Why Jake Gyllenhaal, Carey Mulligan Were Quick To Join Paul Dano’s ‘Wildlife’
Paul Dano makes his directorial and screenwriting debut with the release of “Wildlife” on Friday, and he knew right from the beginning that he wanted Carey Mulligan and Jake Gyllenhaal to star in this milestone project of his.
The movie, which is an adaptation of Richard Ford’s novel of the same name, tells the story of a boy named Joe (Ed Oxenbould), who watches as his parents drift apart when his dad, Jerry (Gyllenhaal), goes away for work and his mother, Jeanette (Mulligan), starts up an affair. After Dano and his longtime partner, Zoe Kazan, co-wrote the “Wildlife” script, they sent it over to their Oscar-nominated friends, Mulligan and Gyllenhaal, and the film’s story instantly won them over.

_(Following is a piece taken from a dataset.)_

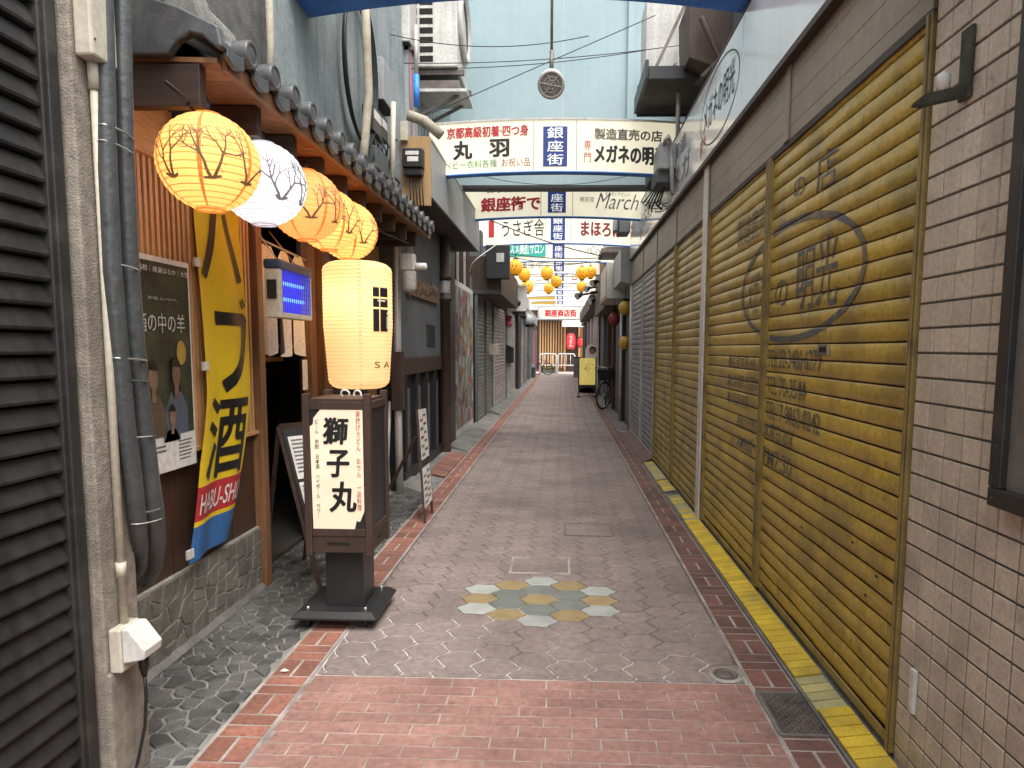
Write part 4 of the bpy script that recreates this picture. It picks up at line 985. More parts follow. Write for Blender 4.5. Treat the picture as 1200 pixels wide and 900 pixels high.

“When you have a friend who’s written a beautiful screenplay, and he asks you to play a part in it, and you have a tremendous amount of respect for him, it’s a pretty easy accept,” Gyllenhaal told International Business Times at the New York Film Festival screening of the movie. “I think it’s a beautiful book, and I was deeply moved by the script. Particularly, the ending of the movie, I think, is — it’s just very, very moving.”
He continued: “As [Dano’s] friend, realizing that he had things he wanted to resolve and speak about as a filmmaker and as an artist and to be able to help him do that, to be a part of it, felt like an honor.”
As for Mulligan, she found “fascinating” the role that she would be playing, specifically. It was a different type of character for her and one she felt wasn’t seen enough in movies, which is why she was excited to take on the project.
“I think it was that [Jeanette] was screwing up her life, quite dramatically, and I thought that was really exciting to see on screen,” she told IBT at the event. “It was the flawed part of her character and her weaknesses and her vulnerabilities that I found interesting. And that she had the ability to be kind of amoral and unpleasant and not a great mother.
“We sort of have a sanitized, idealized version of mothers on screen a lot of the time, or if a mother is a bad mother on screen, she’s only a bad mother. Whereas, I thought this was interesting because this is someone who’s clearly been a great mother for 14 years, and now she’s hit a rock and a hard place, and she can’t get through it, and she sort of abandons all of her maternal duties.”
Dano couldn’t be happier with how the casting of the film turned out and shared with a small group of reporters at the screening that he felt “very lucky” to have these actors in his directorial debut.
“Carey and Zoe did a play together, a long time ago, so she’s been a friend of ours,” he explained of how the casting came together. “She’s a phenomenal actor, and she luckily fell in love with the part right away and was sort of all in from the get-go and really gave herself to the entire process, to the entire film. And I’m really proud of her.
“Jake is also somebody who I’ve known for some time, and Carey and Jake have known each other. And I knew they maybe would want to work together and thought it would be a fun pair. And Jake’s a phenomenal actor and also a phenomenal champion as a producer. And I think they’re both really, really good in the film.”
Catch Mulligan and Gyllenhaal in Dano’s film, “Wildlife,” when it hits theaters on Friday.